When you are that inconsistent--which is the charitable word; hypocritical is perhaps the more accurate one--I have a pretty good idea of your motivation. When you put out a tweet mere moments after the tragic death of someone--which involved their kid, and other people, other young people--I know what you are trying to do. When the inevitable response happens, which is in part what the person wants, they can do the victim thing. And yes, they are a victim of people saying awful, heinous, twisted, frightening things. But they also courted that, all for the attention, and the attention is a two-fold outcome. They don't just want attention the once; they want it two ways. It has to be about them, even when we, as a country, as a people, as individuals, ought to be feeling our own mortality, for here is a potent reminder, a whole lot of cold water to the face. And I understand that many of us have that on a given day, if we are sick, if we have sick loved ones, if we are marking a sad anniversary, or no longer want to live and feel our grasp on humanity slipping away (as I feel myself, and it is terrifying). But that's not most people on most days. And yesterday was a day when most people, I think, felt something at the same time about mortality.

She said, correctly, that when we tell the story of a person's life, we should tell the whole story. I wonder if Americans can handle the whole story of anyone's life without trying to destroy them after the fact. Because every person you look up to, every filmmaker, musician, sports person, writer, artist, has a lot of things in their history that are far worse than what we see people have their lives ended over every day. You just don't know it, because you don't take the time to learn. Read a biography of Abraham Lincoln. John Lennon. Picasso. Anyone.

Here is how I would look at this. When a person dies tragically, and it is that very day, leave it go for a bit. The telling of the whole life (especially matters of two decades ago). Because it's more than about that person who died. It's about the people who are processing shock, their own grief. That takes a little time. Let them have that time at first--certainly for a day, the very day. Obviously this happened to Kobe Bryant, his young child, and his family, but in other ways it happens to other people, too. It's jarring. If you are like me and you saw the standard political whinging yesterday over the course of the rest of the day (I am increasingly convinced that there is a direct connection between mental illness and proclivity to post about politics on Twitter and Facebook), you were just so put off by it, so fatigued by it, you wanted to say, "Jesus H. Christ, for one moment can we stop the baloney." You just want to get through the day, absorb the shock. It's not just the shock of this particular famous person dying. It's the reminder of mortality. It hits, it hits home. Or it should. The tweet I am talking about was an affront to the grieving process. That's why it was so poorly received. A lot in life is a matter of timing. It's not always a matter of what we are saying being correct--it's a matter, also, of when we say it.

What I did yesterday is I texted Emma, and I mentioned being safe, saying we live in a city, it is easy to become distracted, to make sure she looks both ways multiple times when she crosses the street.

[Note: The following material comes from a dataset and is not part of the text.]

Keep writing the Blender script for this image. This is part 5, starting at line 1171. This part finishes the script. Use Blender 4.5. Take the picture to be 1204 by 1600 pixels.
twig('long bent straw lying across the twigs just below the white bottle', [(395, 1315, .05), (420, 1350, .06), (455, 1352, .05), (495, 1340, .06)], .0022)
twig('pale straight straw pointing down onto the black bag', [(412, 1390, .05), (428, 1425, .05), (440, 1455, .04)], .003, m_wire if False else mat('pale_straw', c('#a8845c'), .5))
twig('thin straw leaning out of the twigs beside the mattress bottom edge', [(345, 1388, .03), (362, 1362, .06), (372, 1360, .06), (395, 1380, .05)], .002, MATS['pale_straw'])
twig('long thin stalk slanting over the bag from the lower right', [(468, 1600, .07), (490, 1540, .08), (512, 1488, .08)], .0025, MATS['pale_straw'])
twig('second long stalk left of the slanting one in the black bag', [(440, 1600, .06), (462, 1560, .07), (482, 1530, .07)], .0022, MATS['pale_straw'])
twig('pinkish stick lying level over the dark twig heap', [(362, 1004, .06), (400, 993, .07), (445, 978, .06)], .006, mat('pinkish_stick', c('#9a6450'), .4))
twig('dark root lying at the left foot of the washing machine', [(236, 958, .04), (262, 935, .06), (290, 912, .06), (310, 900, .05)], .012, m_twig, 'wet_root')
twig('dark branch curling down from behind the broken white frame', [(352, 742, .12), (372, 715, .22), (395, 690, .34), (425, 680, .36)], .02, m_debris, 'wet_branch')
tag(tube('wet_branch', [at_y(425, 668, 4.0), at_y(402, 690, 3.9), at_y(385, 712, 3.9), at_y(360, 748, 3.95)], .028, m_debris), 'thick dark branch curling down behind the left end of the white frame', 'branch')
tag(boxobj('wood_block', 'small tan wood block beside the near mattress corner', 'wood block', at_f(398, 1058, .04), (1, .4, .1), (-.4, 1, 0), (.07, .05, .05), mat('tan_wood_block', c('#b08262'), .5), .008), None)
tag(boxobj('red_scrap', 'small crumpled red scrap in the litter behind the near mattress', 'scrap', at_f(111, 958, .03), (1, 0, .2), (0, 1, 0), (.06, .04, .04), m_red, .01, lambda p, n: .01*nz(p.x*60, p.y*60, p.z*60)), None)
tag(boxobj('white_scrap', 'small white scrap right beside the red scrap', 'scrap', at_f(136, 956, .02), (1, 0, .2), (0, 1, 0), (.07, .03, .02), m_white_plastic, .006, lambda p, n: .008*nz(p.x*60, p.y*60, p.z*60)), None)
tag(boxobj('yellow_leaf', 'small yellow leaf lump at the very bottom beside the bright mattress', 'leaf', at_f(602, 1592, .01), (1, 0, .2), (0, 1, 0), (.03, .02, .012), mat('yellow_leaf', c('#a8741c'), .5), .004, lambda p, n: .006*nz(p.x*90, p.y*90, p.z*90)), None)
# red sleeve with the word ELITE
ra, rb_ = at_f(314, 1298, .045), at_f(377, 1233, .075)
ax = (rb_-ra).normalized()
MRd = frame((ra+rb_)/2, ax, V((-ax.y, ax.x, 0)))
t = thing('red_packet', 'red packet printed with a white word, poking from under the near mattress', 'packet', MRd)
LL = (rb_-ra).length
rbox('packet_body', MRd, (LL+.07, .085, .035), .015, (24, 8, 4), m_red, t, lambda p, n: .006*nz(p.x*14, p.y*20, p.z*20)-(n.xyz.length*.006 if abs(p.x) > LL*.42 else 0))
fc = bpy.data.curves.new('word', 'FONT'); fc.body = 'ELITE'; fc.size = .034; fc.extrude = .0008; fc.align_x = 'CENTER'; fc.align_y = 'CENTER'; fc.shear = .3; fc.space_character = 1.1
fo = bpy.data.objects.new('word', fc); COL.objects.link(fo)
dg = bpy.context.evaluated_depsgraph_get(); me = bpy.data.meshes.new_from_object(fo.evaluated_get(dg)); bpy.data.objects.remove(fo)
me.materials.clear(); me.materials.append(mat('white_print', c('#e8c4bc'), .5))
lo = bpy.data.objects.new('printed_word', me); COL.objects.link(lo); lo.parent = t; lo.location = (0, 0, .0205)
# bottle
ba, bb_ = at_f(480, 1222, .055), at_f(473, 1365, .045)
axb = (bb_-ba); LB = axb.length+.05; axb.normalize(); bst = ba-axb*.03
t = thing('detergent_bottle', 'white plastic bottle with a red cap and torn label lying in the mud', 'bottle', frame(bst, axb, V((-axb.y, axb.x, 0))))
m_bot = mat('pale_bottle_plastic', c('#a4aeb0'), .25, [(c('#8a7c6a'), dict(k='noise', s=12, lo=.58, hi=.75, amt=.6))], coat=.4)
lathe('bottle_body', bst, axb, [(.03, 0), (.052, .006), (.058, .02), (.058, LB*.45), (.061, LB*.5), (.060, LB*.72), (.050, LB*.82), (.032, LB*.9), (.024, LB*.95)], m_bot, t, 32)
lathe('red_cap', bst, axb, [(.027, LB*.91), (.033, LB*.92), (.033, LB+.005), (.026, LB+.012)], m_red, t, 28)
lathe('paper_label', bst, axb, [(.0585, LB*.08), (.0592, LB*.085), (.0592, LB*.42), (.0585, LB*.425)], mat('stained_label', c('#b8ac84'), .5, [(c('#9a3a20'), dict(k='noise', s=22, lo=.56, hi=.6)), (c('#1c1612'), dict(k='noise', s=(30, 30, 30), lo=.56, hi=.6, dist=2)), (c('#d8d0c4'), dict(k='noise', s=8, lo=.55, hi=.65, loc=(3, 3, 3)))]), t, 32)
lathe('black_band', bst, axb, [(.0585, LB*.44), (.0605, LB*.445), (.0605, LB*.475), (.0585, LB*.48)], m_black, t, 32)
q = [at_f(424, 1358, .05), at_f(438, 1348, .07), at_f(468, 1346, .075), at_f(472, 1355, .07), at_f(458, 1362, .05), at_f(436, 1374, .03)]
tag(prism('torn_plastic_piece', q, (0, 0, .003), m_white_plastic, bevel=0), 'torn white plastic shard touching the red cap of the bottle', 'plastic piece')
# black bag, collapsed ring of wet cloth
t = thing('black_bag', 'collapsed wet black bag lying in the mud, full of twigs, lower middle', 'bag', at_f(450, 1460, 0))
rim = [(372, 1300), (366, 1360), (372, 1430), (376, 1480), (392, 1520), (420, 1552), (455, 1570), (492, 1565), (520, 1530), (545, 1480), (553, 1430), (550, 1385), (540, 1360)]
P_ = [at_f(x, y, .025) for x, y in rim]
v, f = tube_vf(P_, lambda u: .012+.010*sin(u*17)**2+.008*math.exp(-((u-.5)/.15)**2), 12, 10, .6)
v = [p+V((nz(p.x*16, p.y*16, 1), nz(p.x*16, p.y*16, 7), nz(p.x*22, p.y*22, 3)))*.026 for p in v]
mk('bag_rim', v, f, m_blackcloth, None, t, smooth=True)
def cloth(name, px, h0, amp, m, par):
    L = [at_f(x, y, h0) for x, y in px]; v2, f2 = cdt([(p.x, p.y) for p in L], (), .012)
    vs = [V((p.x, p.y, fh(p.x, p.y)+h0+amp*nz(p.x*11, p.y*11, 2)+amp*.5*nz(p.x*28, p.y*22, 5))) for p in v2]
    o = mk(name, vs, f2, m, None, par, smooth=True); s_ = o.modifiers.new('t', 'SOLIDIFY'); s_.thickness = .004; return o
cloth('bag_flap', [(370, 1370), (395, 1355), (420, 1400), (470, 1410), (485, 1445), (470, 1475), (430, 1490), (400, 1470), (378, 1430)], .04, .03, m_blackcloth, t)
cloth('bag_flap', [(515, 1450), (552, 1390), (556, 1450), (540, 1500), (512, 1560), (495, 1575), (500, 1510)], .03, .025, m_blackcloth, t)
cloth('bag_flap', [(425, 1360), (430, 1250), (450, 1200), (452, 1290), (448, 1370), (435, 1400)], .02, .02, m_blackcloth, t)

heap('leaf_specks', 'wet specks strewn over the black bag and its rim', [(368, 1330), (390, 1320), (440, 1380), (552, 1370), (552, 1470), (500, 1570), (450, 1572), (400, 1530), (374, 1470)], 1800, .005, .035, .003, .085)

Later, when I see her in person, because this is more in-person stuff, I will say something to her about how if she ever feels unsafe, or if someone--anyone--has done anything to her, to say something to the people who care about her, no matter how scared or embarrassed or whatever she might feel--and it's okay to feel anything--because those people are going to help her, and help keep her safe, just as she should help her friends, the people she cares about, her fellow humans, safe in the same way, keep an eye out for them, too. If someone did something to her, and she thought they had power over her, authority, what have you, to never lose sight of the fact that people love her, and they are going to help her be okay, no matter how scared she might feel. And you always speak up--you don't just let someone hurt you. [EDIT: Spoke to Emma about this.]